Reconozco que soy genuinamente feliz tres veces al año: cuando eliminan al Real Madrid de Copa del Rey, cuando pierde la Liga y cuando lo echan de la Champions. Soy poco exigente con la vida, y la verdad es que con noches como la de ayer siempre me doy por bien servido.
El peso de una desgracia se aguanta, pero cargar con dos al mismo tiempo no es de dios. No es sólo la sensación de perder a tu vieja, ¿saben?; sino el ego herido de que te la esté bajando justo ese imbécil. Fueron 22 horas horrorosas, pero al final no hay sentimiento más agradable en esta vida que volver a nacer. El fut es maravilloso. Pierdes un sábado y el martes tienes revancha. Vuelves a perder, estás desahuciado y cuando ya no hay quién te la pague, entonces llega un polaco, se las cobra por ti y te salva el pellejo.
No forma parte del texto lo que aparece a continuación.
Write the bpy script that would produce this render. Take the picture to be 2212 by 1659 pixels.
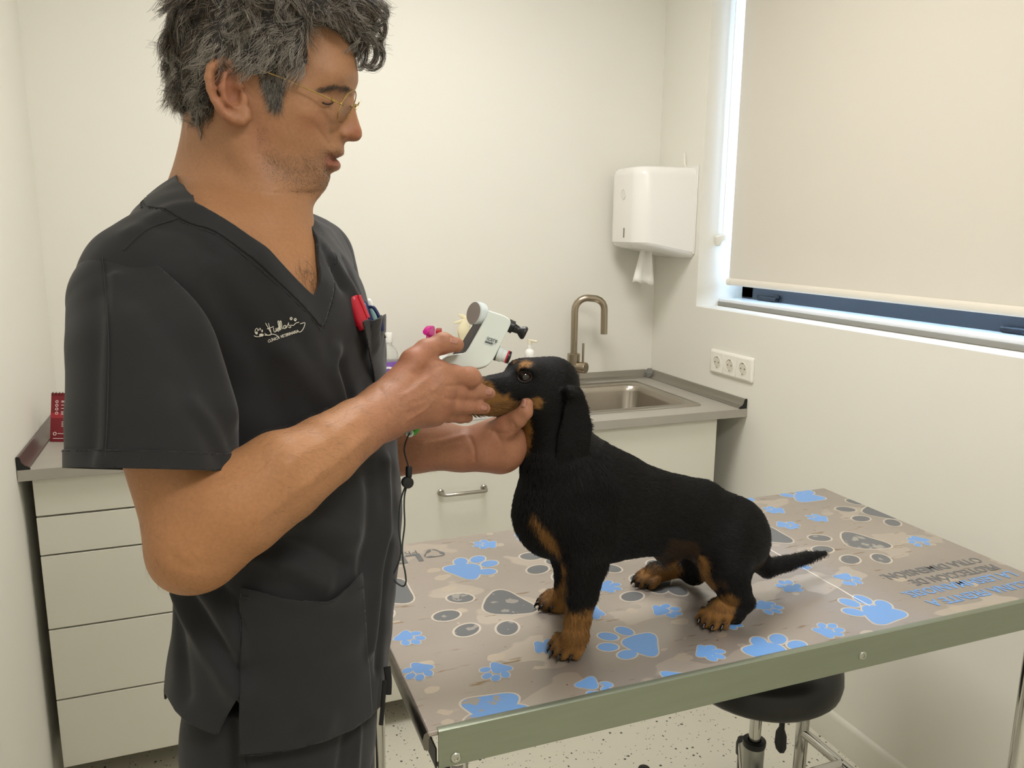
import bpy, bmesh, math, random
import numpy as np
from mathutils import Vector, Matrix
from mathutils.bvhtree import BVHTree

for o in list(bpy.data.objects):
    bpy.data.objects.remove(o, do_unlink=True)
SC = bpy.context.scene
COL = SC.collection
random.seed(7)
RNG = np.random.default_rng(7)

# ------------------------------------------------------------------ camera
W, H, F = 2212.0, 1659.0, 1718.96
CAM = np.array([-1.6449, -2.7333, 1.4731])
PITCH, ROLL, YAW = 0.1917, 0.0091, -0.3669


def cam_axes():
    cy, sy = math.cos(YAW), math.sin(YAW)
    fw = np.array([-sy * math.cos(PITCH), cy * math.cos(PITCH), -math.sin(PITCH)])
    rt = np.array([cy, sy, 0.0])
    up = np.cross(rt, fw)
    r = math.cos(ROLL) * rt + math.sin(ROLL) * up
    u = -math.sin(ROLL) * rt + math.cos(ROLL) * up
    return r, u, fw


CR, CU, CF = cam_axes()
cam_data = bpy.data.cameras.new('camera')
cam = bpy.data.objects.new('camera', cam_data)
COL.objects.link(cam)
cam_data.sensor_fit = 'HORIZONTAL'
cam_data.sensor_width = 36.0
cam_data.lens = F / W * 36.0
cam_data.clip_start = 0.02
M = Matrix.Identity(4)
for i in range(3):
    M[i][0], M[i][1], M[i][2], M[i][3] = CR[i], CU[i], -CF[i], CAM[i]
cam.matrix_world = M
SC.camera = cam

# ------------------------------------------------------------------ world and exposure
wd = bpy.data.worlds.new('daylight')
SC.world = wd
wd.use_nodes = True
bgn = wd.node_tree.nodes['Background']
bgn.inputs[0].default_value = (0.50, 0.70, 1.0, 1)
bgn.inputs[1].default_value = 12.0
SC.view_settings.view_transform = 'Standard'
SC.view_settings.look = 'None'
SC.view_settings.gamma = 1.0
SC.view_settings.use_curve_mapping = False
SC.view_settings.exposure = 0.0
SC.cycles.max_bounces = 7
SC.cycles.glossy_bounces = 3
SC.cycles.transmission_bounces = 6
SC.cycles.adaptive_threshold = 0.02
LAMP_STRENGTH = 23.0
LAMP_COLOR = (1.0, 0.965, 0.95)


# ------------------------------------------------------------------ measuring helpers (survey of the room)
def ray(px, py):
    return CF + (px - W / 2) / F * CR - (py - H / 2) / F * CU


def at(px, py, d):
    """point seen at a picture position, d metres in front of the camera"""
    return CAM + d * ray(px, py)


def onz(px, py, z):
    d = ray(px, py)
    return CAM + d * (z - CAM[2]) / d[2]


def project(X):
    X = np.asarray(X, float) - CAM
    z = X @ CF
    return np.stack([W / 2 + F * (X @ CR) / z, H / 2 - F * (X @ CU) / z], -1)


# ------------------------------------------------------------------ materials
def lin(c):
    if isinstance(c, str):
        c = c.lstrip('#')
        c = [int(c[i:i + 2], 16) / 255 for i in (0, 2, 4)]
        c = [x / 12.92 if x <= 0.04045 else ((x + 0.055) / 1.055) ** 2.4 for x in c]
    return (c[0], c[1], c[2], 1.0)


MATS = {}


def mat(name, color='#808080', rough=0.5, metal=0.0, spec=0.5, noise=None, bump=None, coat=0.0, trans=0.0, ior=1.45,
        emit=None, estr=0.0, sss=0.0, sheen=0.0, aniso=0.0, alpha=1.0):
    """noise=(scale, dark factor, stretch) varies the colour; bump=(scale, strength, distance)"""
    if name in MATS:
        return MATS[name]
    m = bpy.data.materials.new(name)
    m.use_nodes = True
    nt = m.node_tree
    b = nt.nodes['Principled BSDF']
    b.inputs['Base Color'].default_value = lin(color)
    b.inputs['Roughness'].default_value = rough
    b.inputs['Metallic'].default_value = metal
    b.inputs['Specular IOR Level'].default_value = spec
    b.inputs['Coat Weight'].default_value = coat
    b.inputs['Coat Roughness'].default_value = 0.08
    b.inputs['Transmission Weight'].default_value = trans
    b.inputs['IOR'].default_value = ior
    b.inputs['Alpha'].default_value = alpha
    b.inputs['Sheen Weight'].default_value = sheen
    if aniso:
        b.inputs['Anisotropic'].default_value = aniso
    if sss:
        b.inputs['Subsurface Weight'].default_value = sss
        b.inputs['Subsurface Radius'].default_value = (0.012, 0.005, 0.003)
        b.inputs['Subsurface Scale'].default_value = 0.6
    if emit is not None:
        b.inputs['Emission Color'].default_value = lin(emit)
        b.inputs['Emission Strength'].default_value = estr
    tc = nt.nodes.new('ShaderNodeTexCoord')
    if noise:
        sc, fac = noise[0], noise[1]
        st = noise[2] if len(noise) > 2 else (1, 1, 1)
        mp = nt.nodes.new('ShaderNodeMapping')
        mp.inputs['Scale'].default_value = st
        nz = nt.nodes.new('ShaderNodeTexNoise')
        nz.inputs['Scale'].default_value = sc
        nz.inputs['Detail'].default_value = 6
        mx = nt.nodes.new('ShaderNodeMix')
        mx.data_type = 'RGBA'
        c = lin(color)
        mx.inputs[6].default_value = (c[0] * fac, c[1] * fac, c[2] * fac, 1)
        mx.inputs[7].default_value = (min(1, c[0] / fac ** .5), min(1, c[1] / fac ** .5), min(1, c[2] / fac ** .5), 1)
        nt.links.new(tc.outputs['Object'], mp.inputs[0])
        nt.links.new(mp.outputs[0], nz.inputs['Vector'])
        nt.links.new(nz.outputs[0], mx.inputs[0])
        nt.links.new(mx.outputs[2], b.inputs['Base Color'])
    if bump:
        nz = nt.nodes.new('ShaderNodeTexNoise')
        nz.inputs['Scale'].default_value = bump[0]
        nz.inputs['Detail'].default_value = 4
        bp = nt.nodes.new('ShaderNodeBump')
        bp.inputs['Strength'].default_value = bump[1]
        bp.inputs['Distance'].default_value = bump[2]
        if len(bump) > 3:
            mp = nt.nodes.new('ShaderNodeMapping')
            mp.inputs['Scale'].default_value = bump[3]
            nt.links.new(tc.outputs['Object'], mp.inputs[0])
            nt.links.new(mp.outputs[0], nz.inputs['Vector'])
        else:
            nt.links.new(tc.outputs['Object'], nz.inputs['Vector'])
        nt.links.new(nz.outputs[0], bp.inputs['Height'])
        nt.links.new(bp.outputs[0], b.inputs['Normal'])
    MATS[name] = m
    return m


# ------------------------------------------------------------------ object helpers
def tag(o, label=None, cat=None, group=None, kind=None):
    if label:
        o['label'] = label
    if cat:
        o['category'] = cat
    if group:
        o['group'] = group
    if kind:
        o['kind'] = kind
    return o


def empty(name, loc, label=None, cat=None, group=None, kind=None):
    o = bpy.data.objects.new(name, None)
    o.empty_display_size = 0.05
    COL.objects.link(o)
    o.location = Vector(loc)
    return tag(o, label, cat, group, kind)


def link(name, me, m=None, parent=None):
    o = bpy.data.objects.new(name, me)
    COL.objects.link(o)
    if m is not None:
        me.materials.append(m)
    if parent is not None:
        o.parent = parent
        o.matrix_parent_inverse = world_of(parent).inverted()
    return o


def world_of(o):
    mw = o.matrix_basis.copy()
    if o.parent is not None:
        mw = world_of(o.parent) @ o.matrix_parent_inverse @ mw
    return mw


def mesh_np(name, V, Fq, smooth=True, sharp=None):
    """V (n,3); Fq list of arrays of faces (k,3) or (k,4)"""
    me = bpy.data.meshes.new(name)
    if isinstance(Fq, np.ndarray):
        Fq = [Fq]
    Fq = [f for f in Fq if len(f)]
    nl = sum(f.size for f in Fq)
    nf = sum(len(f) for f in Fq)
    me.vertices.add(len(V))
    me.vertices.foreach_set('co', np.asarray(V, np.float32).ravel())
    me.loops.add(nl)
    me.loops.foreach_set('vertex_index', np.concatenate([f.ravel() for f in Fq]).astype(np.int32))
    me.polygons.add(nf)
    tot = np.concatenate([np.full(len(f), f.shape[1]) for f in Fq]).astype(np.int32)
    me.polygons.foreach_set('loop_start', np.concatenate([[0], np.cumsum(tot)[:-1]]).astype(np.int32))
    me.polygons.foreach_set('loop_total', tot)
    me.update(calc_edges=True)
    me.validate()
    if smooth:
        me.shade_smooth()
        if sharp:
            me.set_sharp_from_angle(angle=sharp)
    return me


def bevel(o, w, seg=2, ang=0.6):
    b = o.modifiers.new('bevel', 'BEVEL')
    b.width = w
    b.segments = seg
    b.limit_method = 'ANGLE'
    b.angle_limit = ang
    b.harden_normals = False
    return o


def frame_of(t, hint=(0, 0, 1)):
    t = np.asarray(t, float)
    t = t / np.linalg.norm(t)
    h = np.asarray(hint, float)
    if abs(t @ h) > 0.95 * np.linalg.norm(h):
        h = np.array([1.0, 0.13, 0.0])
    a = np.cross(h, t)
    a /= np.linalg.norm(a)
    return a, np.cross(t, a)


def smooth_path(pts, n=8, closed=False):
    """Catmull-Rom through the points"""
    P = [np.asarray(q, float) for q in pts]
    out = []
    m = len(P)
    rng = range(m if closed else m - 1)
    for i in rng:
        if closed:
            a, b, c, d = P[(i - 1) % m], P[i], P[(i + 1) % m], P[(i + 2) % m]
        else:
            b, c = P[i], P[i + 1]
            a = P[i - 1] if i else 2 * b - c
            d = P[i + 2] if i + 2 < m else 2 * c - b
        for k in range(n):
            t = k / n
            out.append(0.5 * ((2 * b) + (c - a) * t + (2 * a - 5 * b + 4 * c - d) * t * t + (3 * b - a - 3 * c + d) * t ** 3))
    if not closed:
        out.append(P[-1])
    return out


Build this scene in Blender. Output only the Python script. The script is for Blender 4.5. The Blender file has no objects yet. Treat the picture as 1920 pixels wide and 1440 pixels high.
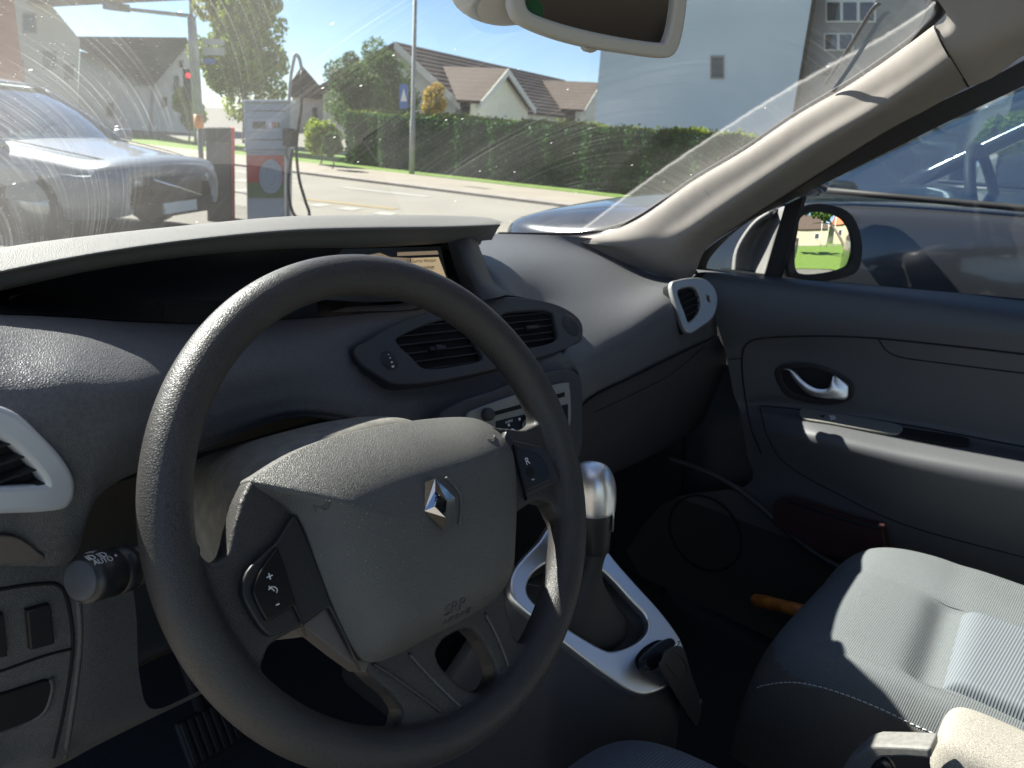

Si te tomas la vida demasiado en serio, caes irremediablemente en el absurdo. Es lo que tiene el futbol, ¿no? Es increíble que un estúpido equipo sea capaz de despertar toda clase de emociones. Entiendo a la gente que no le encuentra sentido, pero es evidente su frigidez. Pobres, jamás sintieron cómo se te va el alma del cuerpo cuando un balón del odiado rival pasa mordisqueando la línea de gol entre 14 mil piernas. Jamás experimentaron el genuino júbilo de regodearse del dolor ajeno y sólo así poder mitigar el propio. Al final, creo que esto de vivir se trata de sentir, de gozar y de sufrir. En días como el de ayer desearía odiar el futbol, o que al menos me resultara indiferente, para no angustiarme tanto por algo tan trivial. Pero luego, cuando toca ser estúpidamente feliz, descubro que todo valió la pena. Es un juego bastante entretenido, la verdad… siempre y cuando no pierdas de vista que no es más que eso: un juego. Ojalá nunca deje de ser esclavo de las estúpidas pero vitales sensaciones que emanan de él. Y mucho más importante: ojalá que el Madrid no remonte el martes.